I am not aware that any one has demonstrated how it is that a stronger capacity is required for the conduct of great affairs than of small ones. The organs of the mind, like the pupil of the eye, may be contracted or dilated to view a broader or a narrower surface, and yet find sufficient variety to occupy its attention in each. The material universe is infinitely divisible, and so is the texture of human affairs. We take things in the gross or in the detail, according to the occasion. I think I could as soon get up the budget of Ways and Means for the current year, as be sure of making both ends meet, and paying my rent at quarter-day in a paltry huckster's shop. Great objects move on by their own weight and impulse: great power turns aside petty obstacles; and he, who wields it, is often but the puppet of circumstances, like the fly on the wheel that said, "What a dust we raise!" It is easier to ruin a kingdom and aggrandise one's own pride and prejudices than to set up a green-grocer's stall. An idiot or a madman may do this at any time, whose word is law, and whose nod is fate. Nay, he whose look is obedience, and who understands the silent wishes of the great, may easily


trample on the necks and tread out the liberties of a mighty nation, deriding their strength, and hating it the more from a consciousness of his own meanness.

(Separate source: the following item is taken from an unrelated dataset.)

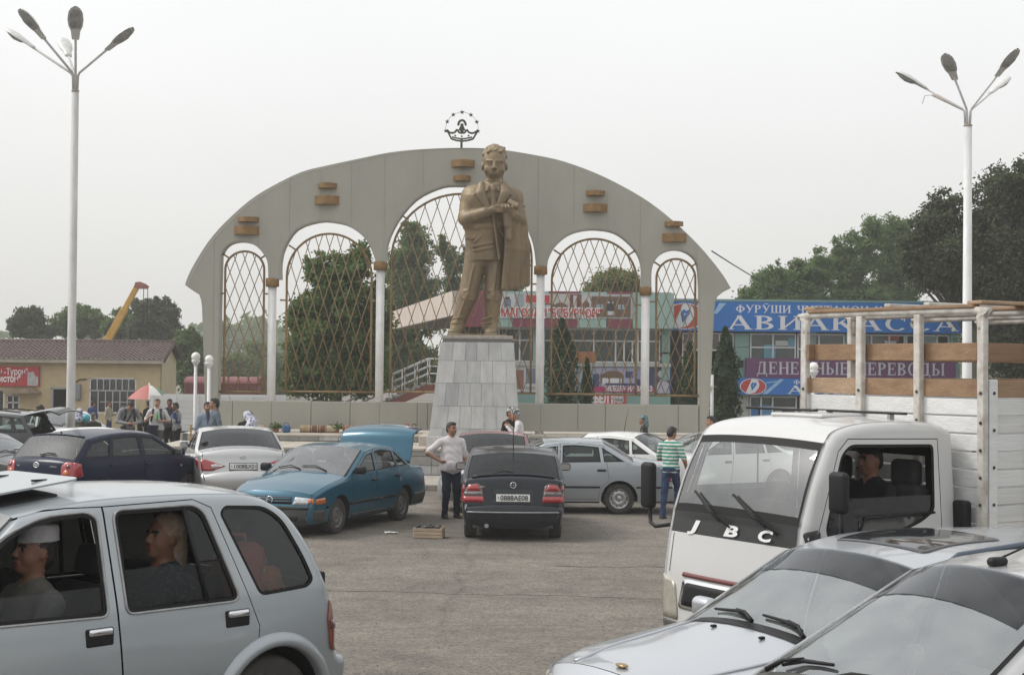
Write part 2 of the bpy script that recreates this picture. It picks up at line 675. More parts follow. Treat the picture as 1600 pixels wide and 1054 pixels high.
def serif(text, h, width=None, gap=.06):
 out, x = [], 0
 for ch in text:
  P, w = glyph(ch)
  out += [[((p[0] + x) * h, p[1] * h) for p in q] for q in P]
  x += w + gap
 W = (x - gap) * h
 if width:
  k = width / W
  out = [[(p[0] * k, p[1]) for p in q] for q in out]
  W = width
 return out, W
def print_at(name, polys, parent, M, material):
 mb = MB()
 flat2d(mb, polys, M)
 return mb.build(name, material, parent, fix=False)
def sans(name, text, size, parent, M, material, bold=0.0, width=None, align='LEFT', shear=0.0, depth=0.0):
 cu = bpy.data.curves.new(name, 'FONT')
 cu.body = text
 cu.size = size
 cu.offset = bold
 cu.shear = shear
 cu.extrude = depth
 cu.resolution_u = 3
 cu.align_x = align
 o = bpy.data.objects.new(name, cu)
 COL.objects.link(o)
 dg = bpy.context.evaluated_depsgraph_get()
 me = bpy.data.meshes.new_from_object(o.evaluated_get(dg))
 bpy.data.objects.remove(o)
 bpy.data.curves.remove(cu)
 if width and len(me.vertices):
  xs = [v.co.x for v in me.vertices]
  k = width / (max(xs) - min(xs))
  for v in me.vertices:
   v.co.x *= k
 me.transform(M)
 me.materials.clear()
 me.materials.append(material)
 me.name = name
 return link(name, me, parent)
def face_M(p, right, up=Vector((0, 0, 1))):
 r = Vector(right).normalized()
 u = Vector(up).normalized()
 n = r.cross(u)
 return Matrix(((r.x, u.x, n.x, p[0]), (r.y, u.y, n.y, p[1]), (r.z, u.z, n.z, p[2]), (0, 0, 0, 1)))
# materials of the setting
def asphalt():
 m, nt, b = _nodes('asphalt')
 N, L = nt.nodes, nt.links
 tcn = N.new('ShaderNodeTexCoord')
 def noise(sc, det, rough=.6):
  n = N.new('ShaderNodeTexNoise')
  n.inputs['Scale'].default_value = sc
  n.inputs['Detail'].default_value = det
  n.inputs['Roughness'].default_value = rough
  L.new(tcn.outputs['Object'], n.inputs['Vector'])
  return n
 def ramp(src, p0, c0, p1, c1):
  r = N.new('ShaderNodeValToRGB')
  r.color_ramp.elements[0].position = p0
  r.color_ramp.elements[0].color = (*c0, 1)
  r.color_ramp.elements[1].position = p1
  r.color_ramp.elements[1].color = (*c1, 1)
  L.new(src, r.inputs['Fac'])
  return r
 def mix(fac, a, c, mode='MIX'):
  x = N.new('ShaderNodeMix')
  x.data_type = 'RGBA'
  x.blend_type = mode
  if isinstance(fac, float):
   x.inputs['Factor'].default_value = fac
  else:
   L.new(fac, x.inputs['Factor'])
  L.new(a, x.inputs['A'])
  if isinstance(c, tuple):
   x.inputs['B'].default_value = (*c, 1)
  else:
   L.new(c, x.inputs['B'])
  return x
 big = ramp(noise(.22, 6).outputs['Fac'], .35, (.168, .157, .142), .68, (.232, .214, .192))
 mid = ramp(noise(2.2, 6, .7).outputs['Fac'], .3, (.62, .61, .6), .7, (1.1, 1.08, 1.04))
 m1 = mix(.75, big.outputs['Color'], mid.outputs['Color'], 'MULTIPLY')
 mpx = N.new('ShaderNodeMapping'); mpx.inputs['Scale'].default_value = (.3, 1.0, 1); mpx.inputs['Rotation'].default_value = (0, 0, .12)
 L.new(tcn.outputs['Object'], mpx.inputs['Vector'])
 nt_ = noise(1.4, 5); L.new(mpx.outputs['Vector'], nt_.inputs['Vector'])
 tr_ = ramp(nt_.outputs['Fac'], .36, (.70, .69, .68), .60, (1.06, 1.05, 1.04))
 m1 = mix(.55, m1.outputs['Result'], tr_.outputs['Color'], 'MULTIPLY')
 st = ramp(noise(.55, 5).outputs['Fac'], .58, (0, 0, 0), .74, (1, 1, 1))
 stm = N.new('ShaderNodeMath'); stm.operation = 'MULTIPLY'; stm.inputs[1].default_value = .6
 L.new(st.outputs['Color'], stm.inputs[0])
 m2 = mix(stm.outputs[0], m1.outputs['Result'], (.055, .05, .046))
 vo = N.new('ShaderNodeTexVoronoi'); vo.inputs['Scale'].default_value = 46
 L.new(tcn.outputs['Object'], vo.inputs['Vector'])
 sp = N.new('ShaderNodeSeparateColor'); L.new(vo.outputs['Color'], sp.inputs[0])
 chip = ramp(sp.outputs[0], .1, (.45, .44, .43), .96, (1.5, 1.46, 1.4))
 m3 = mix(.6, m2.outputs['Result'], chip.outputs['Color'], 'MULTIPLY')
 pale = ramp(noise(28, 2).outputs['Fac'], .68, (0, 0, 0), .74, (1, 1, 1))
 pm = N.new('ShaderNodeMath'); pm.operation = 'MULTIPLY'; pm.inputs[1].default_value = .4
 L.new(pale.outputs['Color'], pm.inputs[0])
 m4 = mix(pm.outputs[0], m3.outputs['Result'], (.33, .31, .28))
 wv = noise(.9, 4)
 vd = N.new('ShaderNodeTexVoronoi'); vd.feature = 'DISTANCE_TO_EDGE'; vd.inputs['Scale'].default_value = .16
 mpv = N.new('ShaderNodeMix'); mpv.data_type = 'RGBA'; mpv.inputs['Factor'].default_value = .35
 L.new(tcn.outputs['Object'], mpv.inputs['A']); L.new(wv.outputs['Color'], mpv.inputs['B'])
 L.new(mpv.outputs['Result'], vd.inputs['Vector'])
 ck = ramp(vd.outputs['Distance'], .001, (1, 1, 1), .005, (0, 0, 0))
 ckm = N.new('ShaderNodeMath'); ckm.operation = 'MULTIPLY'; ckm.inputs[1].default_value = .3
 L.new(ck.outputs['Color'], ckm.inputs[0])
 m5 = mix(ckm.outputs[0], m4.outputs['Result'], (.04, .037, .034))
 L.new(m5.outputs['Result'], b.inputs['Base Color'])
 b.inputs['Roughness'].default_value = .9
 b.inputs['Specular IOR Level'].default_value = .25
 bp = N.new('ShaderNodeBump'); bp.inputs['Strength'].default_value = .6; bp.inputs['Distance'].default_value = .012
 L.new(vo.outputs['Distance'], bp.inputs['Height'])
 L.new(bp.outputs['Normal'], b.inputs['Normal'])
 return m
M_ASPH = asphalt()
M_ARCH = mat('arch_panel_grey', (.355, .345, .298), .55, 0, 1.2, .10, (40, .05), stretch=(1, 1, .4), detail=9)
M_ARCH_L = mat('arch_edge_lit', (.5, .49, .44), .5, 0, 2.0, .12)
M_WHITE = mat('white_paint_chalky', (.70, .69, .68), .6, 0, 3.0, .14, (30, .1))
M_BRONZE_BAND = mat('gilt_brown_band', (.26, .155, .062), .45, .25, 6.0, .35)
M_GRILLE = mat('grille_brown_gilt', (.26, .175, .085), .45, .3, 8.0, .35)
M_EMBLEM = mat('emblem_dark_iron', (.075, .068, .055), .5, .3, 5.0, .2)
M_TILE = [mat('plinth_marble_%d' % i, c, .38, 0, 5.0, .22, (14, .05), stretch=(1, 1, .35), col2=d) for i, (c, d) in enumerate([
 ((.44, .445, .44), (.35, .35, .345)), ((.50, .50, .49), (.40, .395, .38)), ((.36, .36, .365), (.29, .29, .295)), ((.50, .48, .45), (.38, .33, .26))])]
M_JOINT = mat('joint_mortar_dark', (.16, .155, .145), .9)
M_STEP = mat('step_tile_grey', (.31, .30, .285), .5, 0, 4.0, .2, (20, .08))
M_STEPTOP_AND_SUNSIDE = mat('beige_terrace_and_sunlit_side', (.44, .395, .33), .6, 0, 3.0, .22, (20, .08))
M_KERB = mat('kerb_concrete', (.34, .315, .275), .85, 0, 5.0, .3, (40, .3))
M_DARK = mat('dark_interior', (.012, .012, .013), .9)
M_BLACK = mat('black_plastic', (.013, .013, .014), .5, 0, 20, .3, spec=.25)
M_RUBBER = mat('tyre_rubber', (.03, .029, .028), .85, 0, 10, .4, (60, .2), col2=(.06, .055, .048))
M_STEEL = mat('grey_steel', (.36, .36, .36), .4, .6, 10, .25)
M_CHROME = mat('chrome', (.75, .75, .76), .12, 1.0)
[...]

Power is not wisdom, it is true; but it equally ensures its own objects. It does not exact, but dispenses with talent. When a man creates this power, or new-moulds the state by sage counsels and bold enterprises, it is a different thing from overturning it with the levers that are put into his baby hands. In general, however, it may be argued that great transactions and complicated concerns ask more genius to conduct them than smaller ones, for this reason, viz. that the mind must be able either to embrace a greater variety of details in a more extensive range of objects, or must have a greater faculty of generalising, or a greater depth of insight into ruling principles, and so come at true results in that way. Buonaparte knew every thing, even to the names of our cadets in the East-India service; but he failed in this, that he did not calculate the resistance which barbarism makes to refinement. He thought that the Russians could not burn Moscow, because the Parisians could not burn Paris. The French think every thing must be French. The Cossacks, alas! do not conform to etiquette: the rudeness of the seasons knows

no rules of politeness!-Some artists think it a test of genius to paint a large picture, and I grant the truth of this position, if the large picture contains more than a small one. It is not the size of the canvas, but the quantity of truth and nature put into it, that settles the point. It is a mistake, common enough on this subject, to suppose that a miniature is more finished than an oil-picture. The miniature is inferior to the oil-picture only because it is less finished, because it cannot follow nature into so many individual and exact particulars. The proof of which is, that the copy of a good portrait will always make a highly finished miniature (see for example Mr. Bone's enamels), whereas the copy of a good miniature, if enlarged to the size of life, will make but a very sorry portrait. Several of our best artists, who are fond of painting large figures, invert this reasoning. They make the whole figure gigantic, not that they may have room for nature, but for the motion of their brush (as if they were painting the side of a house), regarding the extent of canvas they have to cover as an excuse for their slovenly and hasty manner of getting over it; and thus, in fact, leave their pictures nothing at last but over-grown miniatures, but huge caricatures. It is not necessary

in any case (either in a larger or a smaller compass) to go into the details, so as to lose sight of the effect, and decompound the face into porous and transparent molecules, in the manner of Denner, who painted what he saw through a magnifying glass. The painter's eye need not be a microscope, but I contend that it should be a looking-glass, bright, clear, lucid. The little in art begins with insignificant parts, with what does not tell in connection with other parts. The true artist will paint not material points, but moral quantities. In a word, wherever there is feeling or expression in a muscle or a vein, there is grandeur and refinement too.-I will conclude these remarks with an account of the manner in which the ancient sculptors combined great and little things in such matters. "That the name of Phidias," says Pliny, "is illustrious among all the nations that have heard of the fame of the Olympian Jupiter, no one doubts; but in order that those may know that he is deservedly praised who have not even seen his works, we shall offer a few arguments, and those of his genius only: nor to this purpose shall we insist on the beauty of the Olympian Jupiter, nor on the magnitude of the Minerva at Athens, though it is twenty-six cubits in height (about thirty-five feet), and is made of

ivory and gold: but we shall refer to the shield, on which the battle of the Amazons is carved on the outer side: on the inside of the same is the fight of the Gods and Giants; and on the sandals, that between the Centaurs and Lapithæ; so well did every part of that work display the powers of the art. Again, the sculptures on the pedestal he called the birth of Pandora: there are to be seen in number thirty Gods, the figure of Victory being particularly admirable: the learned also admire the figures of the serpent and the brazen sphinx, writhing under the spear. These things are mentioned, in passing, of an artist never enough to be commended, that it may be seen that he shewed the same magnificence even in small things."-Pliny's Natural History, Book 36.